= WHAT YOU HAVE TO DO =
Look below. Copy each line that has "part" in it.

= RECORD EXTRACTS =
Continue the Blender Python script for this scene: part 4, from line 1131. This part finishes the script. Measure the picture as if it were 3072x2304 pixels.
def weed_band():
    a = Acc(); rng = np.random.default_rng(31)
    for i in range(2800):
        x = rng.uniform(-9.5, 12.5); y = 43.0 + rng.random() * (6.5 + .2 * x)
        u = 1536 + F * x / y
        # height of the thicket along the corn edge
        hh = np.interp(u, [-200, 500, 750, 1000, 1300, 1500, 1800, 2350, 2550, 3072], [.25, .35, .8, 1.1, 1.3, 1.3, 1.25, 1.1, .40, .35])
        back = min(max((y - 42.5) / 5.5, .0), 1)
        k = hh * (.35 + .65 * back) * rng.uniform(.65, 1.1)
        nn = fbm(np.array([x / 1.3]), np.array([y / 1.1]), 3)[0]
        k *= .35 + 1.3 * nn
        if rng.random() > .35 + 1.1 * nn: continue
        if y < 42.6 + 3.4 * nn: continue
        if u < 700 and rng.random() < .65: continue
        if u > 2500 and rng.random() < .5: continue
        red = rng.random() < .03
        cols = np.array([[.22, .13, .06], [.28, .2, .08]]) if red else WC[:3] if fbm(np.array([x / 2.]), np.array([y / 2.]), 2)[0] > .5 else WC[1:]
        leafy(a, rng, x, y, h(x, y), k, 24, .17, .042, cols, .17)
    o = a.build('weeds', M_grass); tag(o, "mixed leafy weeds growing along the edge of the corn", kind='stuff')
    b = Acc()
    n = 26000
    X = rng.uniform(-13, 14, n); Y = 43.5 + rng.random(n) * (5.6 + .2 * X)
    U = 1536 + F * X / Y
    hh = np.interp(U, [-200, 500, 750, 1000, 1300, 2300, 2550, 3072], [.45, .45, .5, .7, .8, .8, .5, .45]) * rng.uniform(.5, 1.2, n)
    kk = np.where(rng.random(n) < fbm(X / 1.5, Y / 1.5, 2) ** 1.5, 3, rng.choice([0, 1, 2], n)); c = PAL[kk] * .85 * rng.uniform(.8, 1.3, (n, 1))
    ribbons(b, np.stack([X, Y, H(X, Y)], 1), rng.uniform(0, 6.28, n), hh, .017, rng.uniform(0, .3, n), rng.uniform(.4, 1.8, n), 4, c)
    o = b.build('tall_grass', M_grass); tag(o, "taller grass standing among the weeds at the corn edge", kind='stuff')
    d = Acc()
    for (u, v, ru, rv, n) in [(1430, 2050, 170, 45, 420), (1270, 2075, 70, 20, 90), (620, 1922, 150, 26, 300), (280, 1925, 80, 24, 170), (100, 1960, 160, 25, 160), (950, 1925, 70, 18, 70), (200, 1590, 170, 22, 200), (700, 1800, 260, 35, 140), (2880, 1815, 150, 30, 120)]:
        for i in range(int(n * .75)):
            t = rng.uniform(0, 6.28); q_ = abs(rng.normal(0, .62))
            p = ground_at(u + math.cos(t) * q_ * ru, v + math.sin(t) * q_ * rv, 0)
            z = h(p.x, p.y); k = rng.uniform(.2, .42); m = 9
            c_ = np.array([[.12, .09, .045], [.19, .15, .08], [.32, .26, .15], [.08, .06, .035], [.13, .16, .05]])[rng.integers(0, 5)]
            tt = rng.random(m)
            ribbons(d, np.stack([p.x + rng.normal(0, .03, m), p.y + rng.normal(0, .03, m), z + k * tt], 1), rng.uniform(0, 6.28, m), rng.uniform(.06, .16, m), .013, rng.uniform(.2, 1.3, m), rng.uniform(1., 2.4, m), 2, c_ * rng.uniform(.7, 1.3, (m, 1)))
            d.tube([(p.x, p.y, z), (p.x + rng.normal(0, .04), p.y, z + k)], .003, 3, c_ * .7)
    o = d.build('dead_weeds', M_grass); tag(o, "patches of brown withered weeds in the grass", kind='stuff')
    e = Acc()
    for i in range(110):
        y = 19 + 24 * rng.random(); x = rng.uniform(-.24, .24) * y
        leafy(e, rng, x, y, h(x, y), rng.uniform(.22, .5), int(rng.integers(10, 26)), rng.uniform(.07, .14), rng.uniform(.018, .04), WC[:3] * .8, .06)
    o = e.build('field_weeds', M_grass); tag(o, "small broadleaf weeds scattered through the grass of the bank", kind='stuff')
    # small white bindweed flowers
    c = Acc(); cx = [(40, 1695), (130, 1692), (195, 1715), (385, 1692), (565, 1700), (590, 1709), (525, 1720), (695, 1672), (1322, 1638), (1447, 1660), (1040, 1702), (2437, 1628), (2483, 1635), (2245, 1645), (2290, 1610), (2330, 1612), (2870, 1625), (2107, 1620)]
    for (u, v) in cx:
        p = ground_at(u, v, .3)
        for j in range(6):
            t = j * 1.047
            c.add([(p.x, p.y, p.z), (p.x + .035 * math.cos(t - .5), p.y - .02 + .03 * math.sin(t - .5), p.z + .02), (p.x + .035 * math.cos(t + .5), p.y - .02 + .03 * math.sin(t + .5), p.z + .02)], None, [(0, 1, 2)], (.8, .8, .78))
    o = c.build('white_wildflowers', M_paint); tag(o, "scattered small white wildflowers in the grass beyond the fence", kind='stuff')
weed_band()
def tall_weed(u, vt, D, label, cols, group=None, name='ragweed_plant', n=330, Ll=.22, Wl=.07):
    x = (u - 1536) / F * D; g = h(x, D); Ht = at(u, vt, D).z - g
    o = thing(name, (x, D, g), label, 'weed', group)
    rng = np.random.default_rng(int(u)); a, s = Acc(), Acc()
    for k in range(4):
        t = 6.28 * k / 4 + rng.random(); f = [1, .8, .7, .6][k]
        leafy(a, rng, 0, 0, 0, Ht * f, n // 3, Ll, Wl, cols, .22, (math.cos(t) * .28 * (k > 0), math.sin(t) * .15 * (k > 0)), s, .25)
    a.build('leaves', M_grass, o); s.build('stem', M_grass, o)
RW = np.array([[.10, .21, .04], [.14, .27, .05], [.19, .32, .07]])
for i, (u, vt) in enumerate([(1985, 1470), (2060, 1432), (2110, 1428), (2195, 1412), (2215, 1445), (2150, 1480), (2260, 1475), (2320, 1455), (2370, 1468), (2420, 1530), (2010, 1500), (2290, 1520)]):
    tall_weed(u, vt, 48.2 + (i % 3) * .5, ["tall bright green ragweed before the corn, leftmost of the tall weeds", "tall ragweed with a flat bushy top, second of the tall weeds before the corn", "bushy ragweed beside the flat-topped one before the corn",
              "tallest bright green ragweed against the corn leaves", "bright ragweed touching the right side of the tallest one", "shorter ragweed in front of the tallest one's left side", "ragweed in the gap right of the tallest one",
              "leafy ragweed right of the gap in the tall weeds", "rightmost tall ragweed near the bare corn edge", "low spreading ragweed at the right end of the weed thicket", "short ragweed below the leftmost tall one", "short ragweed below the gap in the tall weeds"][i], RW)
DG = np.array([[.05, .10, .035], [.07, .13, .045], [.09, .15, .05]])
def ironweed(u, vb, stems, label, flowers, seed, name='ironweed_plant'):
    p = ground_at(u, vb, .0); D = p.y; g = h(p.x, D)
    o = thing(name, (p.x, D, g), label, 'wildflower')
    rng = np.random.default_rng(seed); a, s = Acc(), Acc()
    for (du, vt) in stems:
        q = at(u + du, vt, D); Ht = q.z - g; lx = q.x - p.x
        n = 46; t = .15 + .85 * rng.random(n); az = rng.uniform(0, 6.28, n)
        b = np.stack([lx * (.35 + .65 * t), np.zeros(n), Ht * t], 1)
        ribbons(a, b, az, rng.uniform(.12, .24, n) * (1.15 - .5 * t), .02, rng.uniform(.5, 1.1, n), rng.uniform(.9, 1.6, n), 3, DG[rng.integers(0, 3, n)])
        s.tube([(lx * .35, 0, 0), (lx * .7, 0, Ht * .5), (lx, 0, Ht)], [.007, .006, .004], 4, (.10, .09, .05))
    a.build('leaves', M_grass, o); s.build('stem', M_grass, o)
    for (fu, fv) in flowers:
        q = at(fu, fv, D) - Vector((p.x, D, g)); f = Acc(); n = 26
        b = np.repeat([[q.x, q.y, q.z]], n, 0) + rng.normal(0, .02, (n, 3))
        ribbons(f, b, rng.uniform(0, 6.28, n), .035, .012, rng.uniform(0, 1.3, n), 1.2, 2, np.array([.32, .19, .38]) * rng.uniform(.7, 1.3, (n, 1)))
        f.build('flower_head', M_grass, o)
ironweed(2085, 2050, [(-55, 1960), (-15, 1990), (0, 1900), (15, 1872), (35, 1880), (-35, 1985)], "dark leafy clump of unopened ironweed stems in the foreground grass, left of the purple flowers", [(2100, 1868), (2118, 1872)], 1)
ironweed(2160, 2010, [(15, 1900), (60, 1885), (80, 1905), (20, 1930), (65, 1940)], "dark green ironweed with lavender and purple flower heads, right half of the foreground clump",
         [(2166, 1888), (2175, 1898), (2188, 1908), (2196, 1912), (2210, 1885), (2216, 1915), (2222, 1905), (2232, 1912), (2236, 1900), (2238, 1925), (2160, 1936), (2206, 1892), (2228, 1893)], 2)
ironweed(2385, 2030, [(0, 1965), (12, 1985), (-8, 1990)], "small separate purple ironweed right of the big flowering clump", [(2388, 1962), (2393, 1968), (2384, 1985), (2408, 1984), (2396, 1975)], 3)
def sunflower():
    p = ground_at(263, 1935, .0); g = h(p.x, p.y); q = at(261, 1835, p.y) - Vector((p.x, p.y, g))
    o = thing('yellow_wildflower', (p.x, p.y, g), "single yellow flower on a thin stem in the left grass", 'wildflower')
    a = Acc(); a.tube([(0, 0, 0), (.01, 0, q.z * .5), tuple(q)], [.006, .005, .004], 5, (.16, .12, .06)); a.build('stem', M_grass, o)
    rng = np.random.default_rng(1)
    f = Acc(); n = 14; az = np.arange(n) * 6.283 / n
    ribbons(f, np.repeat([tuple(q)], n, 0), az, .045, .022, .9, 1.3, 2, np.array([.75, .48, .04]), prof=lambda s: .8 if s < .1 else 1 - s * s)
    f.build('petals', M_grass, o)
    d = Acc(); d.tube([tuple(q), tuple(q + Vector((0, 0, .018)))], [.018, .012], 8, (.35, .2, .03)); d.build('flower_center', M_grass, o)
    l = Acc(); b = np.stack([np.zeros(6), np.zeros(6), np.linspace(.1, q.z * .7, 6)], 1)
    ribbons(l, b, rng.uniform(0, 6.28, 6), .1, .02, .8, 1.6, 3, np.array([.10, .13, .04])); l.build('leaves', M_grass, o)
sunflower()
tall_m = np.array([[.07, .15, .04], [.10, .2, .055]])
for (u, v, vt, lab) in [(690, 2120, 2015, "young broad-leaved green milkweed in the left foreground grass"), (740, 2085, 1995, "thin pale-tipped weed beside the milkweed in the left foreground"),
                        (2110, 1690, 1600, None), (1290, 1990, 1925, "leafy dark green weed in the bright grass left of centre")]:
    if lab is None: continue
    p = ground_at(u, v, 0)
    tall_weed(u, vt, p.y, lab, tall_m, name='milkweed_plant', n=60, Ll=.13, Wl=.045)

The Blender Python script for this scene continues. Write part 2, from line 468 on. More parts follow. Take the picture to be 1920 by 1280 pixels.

= WRITTEN ANSWER =
Continue the Blender Python script for this scene: part 4, from line 1131. This part finishes the script. Measure the picture as if it were 3072x2304 pixels.
The Blender Python script for this scene continues. Write part 2, from line 468 on. More parts follow. Take the picture to be 1920 by 1280 pixels.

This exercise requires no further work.